I have suggested that the wingnuts' outrageous public statements are nothing compared to what they believe and regularly say among themselves. But recently they seem to be abandoning caution, revealing more of their true nature. Even their historically "responsible" public figures, say, presidential candidates, are sounding more extreme, more like Rush Limbaugh, who has become the role model for the generic conservative personality. Increasingly reckless statements keep "slipping out." And, led by Limbaugh, they are ratcheting up the rhetoric to very disturbing levels.

I hate to have to point out again that the media responds to all this with a huge double standard:  With few exceptions, Republicans can say damn near anything and they get a pass – the underlying assumption being that that’s just who they are. I would argue that this tacit acceptance of bigotry and the politics of personal attacks is driven by numbers, by the  existence of a huge and increasingly belligerent  audience of “Dittoheads” that lends legitimacy to their most recklessly insane comments. Leaders of the religious right have been getting away with absolute insanity for, well, for as long as I can remember.

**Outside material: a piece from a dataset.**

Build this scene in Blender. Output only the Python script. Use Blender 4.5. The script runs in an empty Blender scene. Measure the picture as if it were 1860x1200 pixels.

A recent example was Rick Perry's talk about secession being something Texans might have to resort to? That was said in public, for a national audience. And I don't think it was just some random brain fart on Perry's part: that's how those guys and their white supremacist buddies think and talk among themselves. These days everyone on the right is angrier than ever, if that’s possible, which is just what you'd expect, considering they are not in power and, mainly, there's a black man in their White House! So here’s my fearless prediction: If they don't win the presidency this time, or at least both houses of Congress, the angry rhetoric will escalate and lead to serious violence.

In such a short time politics have gone so far beyond Bush and Cheney, who were certainly scary enough. But these conservatives have taken things way past the psychological point of no return. They are so far gone there is no way they can make it back to participate in normative politics. Those days are gone forever, or at least until this culture war is resolved. And I’m saying it won’t be resolved peacefully. Of course I hope I’m wrong.

So what can we do? Get serious and organize, organize, organize. Our survival depends on setting aside our internecine differences and focusing our collective efforts on saving this country from impending fascism. That means defeating those proto-fascists at every level.